Bitcoin’s price tumbled below the $100,000 mark on Tuesday, triggering one of the steepest single-day declines of 2025. The world’s leading cryptocurrency fell to lows near $99,000 before rebounding slightly. At the time of writing, Bitcoin (BTC) trades around $101,700 after a 6% drop in the past 24 hours—its lowest point since June.

Bitcoin Lags Behind Major Equities

The selloff coincided with a slower week for U.S. equities. As of Tuesday’s close, the Nasdaq is up 20.9% year to date, while the S&P 500 has posted a 15.1% gain. Compared to these benchmarks, Bitcoin has significantly underperformed most risk assets. Recent ETF flow data revealed continued net outflows from U.S. spot Bitcoin ETFs into early November, contributing to bearish sentiment.
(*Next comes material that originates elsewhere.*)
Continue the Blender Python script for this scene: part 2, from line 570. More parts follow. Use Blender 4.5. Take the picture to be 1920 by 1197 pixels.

According to multiple trackers, more than $1.3 billion flowed out of major funds between November 3 and 4, led by BlackRock’s IBIT.

Why Did Bitcoin Crash This Week?

Joe Consorti, Head of Growth at Horizon (Theya, YC), believes the downturn reflects a structural rotation in Bitcoin’s ownership base rather than a loss of conviction. In a recent video analysis, he described the move as “a typical bull-market correction” and noted that Bitcoin has already experienced two major drawdowns exceeding 30% this cycle. According to Consorti, current price action represents a transfer of Bitcoin’s supply from early holders to newer investors.

Bitcoin’s “Silent IPO” Narrative

Consorti’s analysis aligns with macro investor Jordi Visser’s “silent IPO” thesis, which describes Bitcoin’s current market phase as a natural reallocation of supply through ETFs, institutional custodians, and corporate treasuries. Visser argues that early investors are taking advantage of deep liquidity to diversify or exit positions, leading to sideways price action that frustrates traders but signals market maturity.

On-chain data supports this transition. Several dormant Satoshi-era wallets and miner addresses have reactivated this quarter, including notable movements involving 10,000 BTC in July and 4,000 BTC in late October. While these transactions don’t confirm immediate selling, they underline ongoing redistribution towards regulated, liquid markets.

Technical and Macro Analysis

Technically, Consorti sees Bitcoin’s decline as “digestion, not exhaustion.” The relative strength index (RSI) shows oversold conditions similar to April, just before the last bullish leg. He cautions, however, that extended time below $100,000 could indicate an ongoing distribution phase, raising the risk of a trend reversal.

Macro factors are also playing a role. The Federal Reserve cut interest rates by 25 basis points on October 29 but signaled caution about further easing in December. Chair Jerome Powell cited uncertainty within the FOMC and ongoing data disruptions from the federal government shutdown. If equity markets weaken or liquidity tightens, Bitcoin’s correlation with risk assets could amplify further volatility.

Outlook for Bitcoin Price Recovery

Visser’s framework suggests ETFs are both a stabilizing force and a volatility driver. While they provide liquidity and institutional access, rapid redemption cycles can intensify short-term drawdowns, as seen this week. Despite recent outflows, overall assets under management remain historically high across major Bitcoin ETFs.

Consorti remains cautiously optimistic: “For every seller looking to exit, there’s a new buyer entering with a long-term mindset. This phase is slow and emotionally challenging, but it builds the foundation for the next major rally.”

Whether Bitcoin’s break below $100,000 marks a final shakeout or another stage in its ongoing consolidation will depend on whether prices can reclaim and hold above key psychological levels, ETF flows stabilize, and macro conditions improve. For now, the most significant developments in the Bitcoin market may be unfolding beneath the surface rather than on daily price charts.

At the latest update, BTC trades at $102,830.